2013年7月24日水曜日

ヒョウが住宅街に?!

 ナイロビは、6月後半から8月にかけて寒く、曇った天気が続きます。そうすると、ヒョウも昼間森の中や岩の上で寝ていると寒いのであちこちを歩き回っているため、目撃件数が多くなります。今までの調査の経験から言っても、ヒョウが罠にかかるのもこの時期が多いです。写真は先週見かけたヒョウ。久しぶりに天気がよかったので、木の上でひなたぼっこ。



6月後半には、ナイロビ国立公園北側の、高級住宅街にヒョウが出現しました。夜間、セキュリティのために庭に放し飼いにする犬を襲ったものでした。ヒョウはとても用心深いので急に来てその日に襲ったりすることはまずありません。1週間くらい毎晩時間をかけてどうやって襲うか戦略を立てます。そして、一気に襲います。だから、住民の人はここ2,3日ヒョウをみかけて怖いから、どうにかしてほしいと連絡してきます。

 先ほどもいいましたが、ヒョウはとても用心深いので、罠をしかけるとたいていその辺りから姿を消してしまいます。なので、罠を仕掛けるのは(今のところ)有効的。今のところというのは、ヒョウはとても適応能力が高いので、罠があっても近づかなければ何も起こらないとわかってしまったら、罠を怖がらなくなり効き目がなくなってしまうかもしれません。
都市部において、野生動物と人が居住地を共有しているようなエリアでは野生動物が人を怖がっていることが、重要なんです。わたしたち日本人みたいに野生動物がほとんどいない環境で育つと、動物と人が友達になるのが良い関係だと思いがちですが、そんなにうまくはいきません。お互い一定の距離を保つことがものすごく重要なのです。罠をしかけているところ。




 あいかわらず、ナイロビ国立公園の周辺は大規模な道路工事が進められていて、このままどうなってしまうんだろうというくらい、森が切られています。

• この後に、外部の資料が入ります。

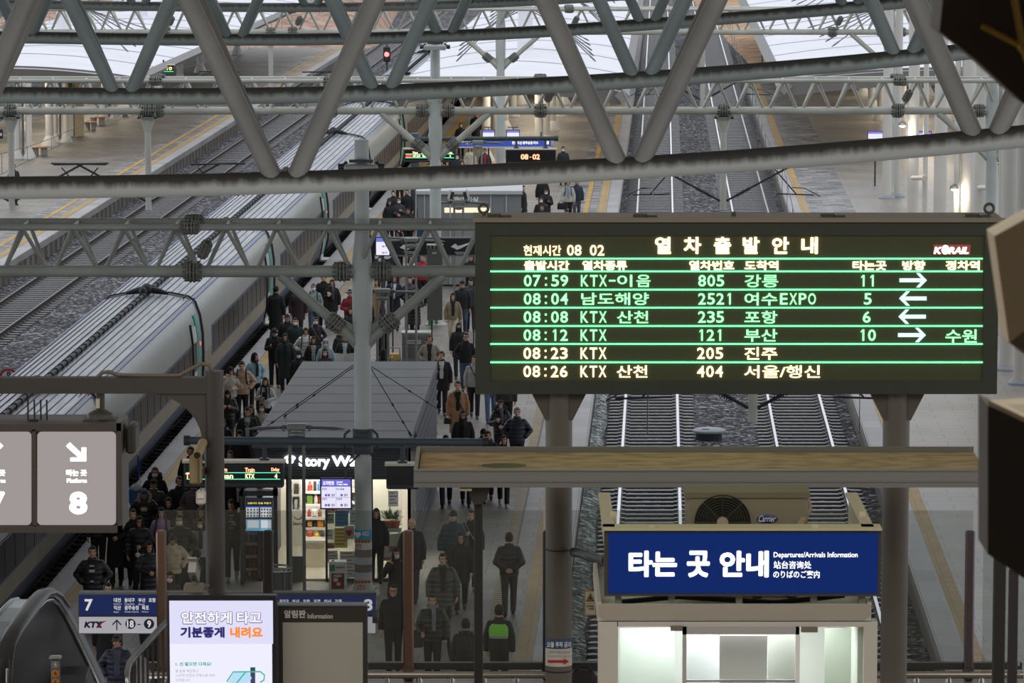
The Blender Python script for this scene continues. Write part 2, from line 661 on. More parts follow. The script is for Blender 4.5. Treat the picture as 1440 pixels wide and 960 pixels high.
# wet gravel strip at the crowded platform's foot; light glint painted as paler colour
g = MB()
n = 40
vs, fs = [], []
for i in range(n + 1):
    y = 84 + 100 * i / n
    xe, xt = E_MR[0] + E_MR[1] * y + .02, C_M[0] + C_M[1] * y - 1.28
    w_ = .06 * math.sin(i * 2.3) - .35 * max(0, (i - 26) / 14)
    vs += [(xe, y, -.06), ((xe + xt) / 2 + w_ * .5, y, -.10), (xt + w_, y, -.19)]
for i in range(n):
    for j in (0, 1):
        a = i * 3 + j; fs.append((a, a + 1, a + 4, a + 3))
g.add(vs, fs)
thing('gravel', g, gravel_mat('glint_painted_gravel', '#3f4442', '#8b9490', '#dfe6e2', 9.0), 'strip of gravel painted paler as a light glint along the foot of the crowded platform beside the open track', 'gravel', kind='stuff', smooth=False)
# low dark concrete drain cover between the two open tracks
q = P(997, 617, -0.2)
dc = MB()
dc.loft([(q.x, q.y, -.2, .36, .36), (q.x, q.y, .0, .36, .36)], 28)
r_ = empty('drain_cover', (q.x, q.y, -.2), 'round blue-grey cover on the ballast between the open tracks', 'cover')
part('collar', dc, mat('#3d3f42', .7), r_)
dc = MB(); dc.loft([(q.x, q.y, .0, .47, .47), (q.x, q.y, .05, .46, .46), (q.x, q.y, .08, .40, .40)], 32)
dc.box((q.x - .1, q.y - .1, .09), (.2, .03, .02), .2)
part('lid', dc, mat('#7d878f', .4), r_)

# ---- banks of dry earth beyond the platform ends
def bank(name, label, x0, x1, y0, y1, h, col):
    mb = MB()
    nx, ny = 24, 10
    vs, fs = [], []
    for j in range(ny + 1):
        for i in range(nx + 1):
            t = j / ny
            e = math.sin(min(1, t * 1.3) * PI / 2) * math.sin(PI * min(1, max(0, (i / nx) * 1.0)) ) ** .35 if 0 < i < nx else 0
            vs.append((x0 + (x1 - x0) * i / nx, y0 + (y1 - y0) * t, -.25 + h * e * (1 + .12 * math.sin(i * 1.7 + j))))
    for j in range(ny):
        for i in range(nx):
            a = j * (nx + 1) + i
            fs.append((a, a + 1, a + nx + 2, a + nx + 1))
    mb.add(vs, fs)
    m, nt, b = nodes_mat('dry_earth')
    N, L = nt.nodes.new, nt.links.new
    tc = N('ShaderNodeTexCoord'); n = N('ShaderNodeTexNoise'); n.inputs['Scale'].default_value = .8; n.inputs['Detail'].default_value = 8
    L(tc.outputs['Object'], n.inputs['Vector'])
    cr = N('ShaderNodeValToRGB'); cr.color_ramp.elements[0].position = .35; cr.color_ramp.elements[1].position = .65
    cr.color_ramp.elements[0].color = C(col[0]); cr.color_ramp.elements[1].color = C(col[1])
    L(n.outputs[0], cr.inputs[0]); L(cr.outputs[0], b.inputs['Base Color']); b.inputs['Roughness'].default_value = .9
    structure(name, mb, m, label, smooth=True)
bank('ground', 'bank of dry tan earth beyond the end of the benched platform', -40, -9.5, 300, 380, 5.0, ('#8c7061', '#c0a08a'))
bank('ground', 'strip of tan dry ground beyond the open tracks', 15.7, 27, 268.5, 400, .7, ('#9a7a58', '#c9a883'))

# ================================================================== passenger train
def tcx(Y): return C_T[0] + C_T[1] * Y
T_ANG = -math.atan(C_T[1])
def roof_mat():
    m, nt, b = nodes_mat('train_roof_panels')
    N, L = nt.nodes.new, nt.links.new
    tc = N('ShaderNodeTexCoord')
    n = N('ShaderNodeTexNoise'); n.inputs['Scale'].default_value = 1.0; n.inputs['Detail'].default_value = 6
    mp = N('ShaderNodeMapping'); mp.inputs['Scale'].default_value = (9, .7, 1)
    L(tc.outputs['Object'], mp.inputs[0]); L(mp.outputs[0], n.inputs['Vector'])
    cr = N('ShaderNodeValToRGB'); cr.color_ramp.elements[0].position = .3; cr.color_ramp.elements[1].position = .72
    cr.color_ramp.elements[0].color = C('#777b82'); cr.color_ramp.elements[1].color = C('#a5a9b1')
    L(n.outputs[0], cr.inputs[0]); L(cr.outputs[0], b.inputs['Base Color'])
    b.inputs['Roughness'].default_value = .32; b.inputs['Metallic'].default_value = .25
    return m
M_TROOF = roof_mat()
M_TSIDE = mat('#8f938d', .35, noise=.06, nscale=1.5)
M_TBAND = mat('#3f4763', .35)
M_TLOW = mat('#87806e', .4, noise=.1, nscale=1.2)
M_TBLUE = mat('#51669a', .35)
M_TDARK = mat('#1c1d20', .6)
M_TGLASS = mat('#241f1b', .3, spec=.25)
M_TEAL = mat('#1f9c8d', .4)
M_SKIRT = mat('#3f4557', .5)
train = empty('passenger_train', (tcx(92), 92, -0.2), 'long grey and blue high-speed passenger train standing at the crowded platform', 'train')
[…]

たとえ道路をつくったとしても、野生動物の棲みかを奪うのを最小限に抑えるような建設の仕方もあるのに、そういうことは考えていないようです。以前、ケニア野生生物公社に聞いたのですが、道路のプランニングに自分たちも関わっていて、どうすれば自然に優しいものができるか検討しているという回答をもらったのですが、どうやらそうはなっていないようです。。。


 この場所は、もともと森だったとこで、右側に見える木のように、大きな木がずっと続いているところでした。ヒョウもこの森が好きだったので、本当に辛いことです。この先どうなってしまうんだろうか。不安ばかりがつのります。